The argument of a proof based on double induction

Question

I am struggling to convince myself of this proof. Let me rewrite it so that the proof's structure and my interpretation of it are more apparent.

Let $ S(k, n) $ be true when $ n! \mid P(k, n) $ where $ P(k, n) = (k+1)(k+2)\cdots(k+n) $. We want to show that $ S(k, n) $ holds for all $ k, n \in \mathbb{Z}^{+} $. (I consider only the positive integers to simplify the discussion.)

Induction on $ n $:

1. The base case $ S(k, 1) $ holds since $ 1! \mid (k + 1) $ for all $ k $
2. The inductive step on $ n $ is not demonstrated yet, but the inductive hypothesis $ H_0 $ is introduced: $ (n-1)! \mid P(k, n-1) $
3. Induction on $ k $:
   1. The base case $ S(0, n) $ holds since $ P(0, n) = n! $
   2. The inductive step $ H_1 $ on $ k $ assumes $ n! \mid P(k, n) $
   3. Consider $$ \begin{align} P(k+1, n) & = ((k+1)+1)((k+1)+2)\cdots((k+1)+(n-1))((k+1)+n) \\ & = [(k+2)(k+3)\cdots(k+n)](k+1) + [(k+2)\cdots(k+n)]n \\ & = P(k, n) + nP(k+1, n-1) \end{align} $$
   4. The first term $ P(k, n) $ is divisible by $ n! $ by $ H_1 $
   5. The second term $ nP(k+1, n-1) $ is also divisible by $ n! $:
      1. By $ H_0 $ we have $ (n-1)! \mid P(k+1, n-1) $
      2. Then $ n $ times a multiple of $ (n-1)! $ is divisible by $ n! $
   6. Therefore, $ S(k+1, n) $ holds

I do not see what makes step 3.5.1 valid. How can one use $ S(k+1, n-1) $ during the induction step when neither $ H_0 \equiv S(k, n-1) $ nor $ H_1 \equiv S(k, n) $ are stated in terms of $ k + 1 $?

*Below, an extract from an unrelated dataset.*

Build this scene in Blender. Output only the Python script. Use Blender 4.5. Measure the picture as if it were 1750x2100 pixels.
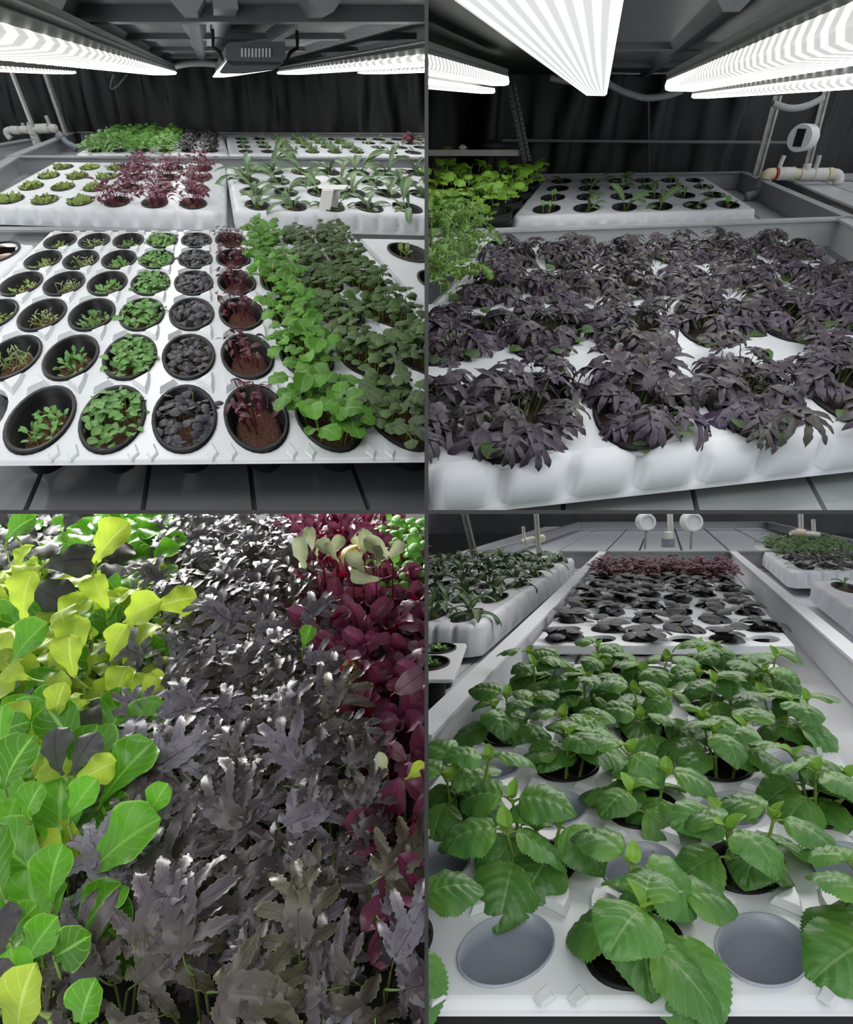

Please note that I understand the inductive argument on $ [ k + n = z ] \to [ k + n = z + 1 ] $ as presented in the alternative answer. Such argument also holds for the proof in question, but this is not how the author structured it. According to this answer, the proof appears to use simple induction twice. See this proof for an example of such argument. From what I can see, it does not use $ \ell+1 $ during the induction step on the second variable $ \ell $.

Answer 1

It may help to elaborate on the argument between 2 and 3.

The inductive step on n is not demonstrated yet, but the inductive hypothesis $H_0$ is introduced: $(n−1)!∣P(k,n−1)$ for all $k \in \mathbb{N}$

I added the for all $k\in \mathbb{N}$. We are assuming that everything works perfectly for $n-1$ (this is the nature of induction).

Perhaps a better way is to just frame this in terms of the proposition we're trying to prove: You've already shown that $S(k,0)$ holds for all $k$, so now we will assume inductively that $S(k,n-1)$ holds for all $k$.

For the next step, you say we are going to use

Induction on k

but specifically what proposition are we proving here? As per the proof by induction format, we're trying to prove $S(k,n)$, where $n$ is some fixed value, and we know $S(j,n-1)$ is true for all $j$ (note the change of variable here, so as not to cause confusion).

Now hopefully it's clear why you can use $S(j,n)$, where $j = k+1$: it's simply part of the inductive hypothesis.